Chevron posts lower than expected earnings; shares slip 2.5 per cent
03 Nov 2012
Chevron Corp posted lower than expected earnings for the third quarter as maintenance worsened a decline this year in oil and natural gas production, and shares of the second-largest US oil company slipped 2.5 per cent.
Third-quarter production was down to 2.52 million barrels of oil equivalent per day from 2.60 million bpd a year earlier. With an expected fourth-quarter bounce, Chevron projected 2012 production to average about 2.6 million bpd, or 97 per cent of the original 2.68 million bpd target.
Smaller US oil company Hess Corp, however, delivered a strong increase in profits and production due to its interest in the Bakken oil basin in North Dakota, and a rejuvenated Libya operation.
Chevron's third quarter results were marred by a huge fire at its Richmond refinery in California that damaged the crude unit there.
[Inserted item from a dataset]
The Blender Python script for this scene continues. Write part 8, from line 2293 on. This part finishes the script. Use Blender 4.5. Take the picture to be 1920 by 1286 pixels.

The unit is expected to be repaired in the first quarter, but according to the company, it had a limited impact on third-quarter earnings, which were hit hard by weak marketing margins.
Overall, third-quarter net income was down to $2.69 per share, as against $7.83 billion, or $3.92 per share, a year earlier. Earnings fell 17 per cent to $5.1 billion in the oil and gas production business and plunged 65 per cent to $689 million in the refining, or downstream, operation.
Chevron's reported profit included about $600 million from an asset sale gain, offset by a negative foreign exchange impact, according to analysts and omitting certain items, Chevron earned $2.55 per share, compared with the analysts' average estimate of $2.83, according to Thomson Reuters.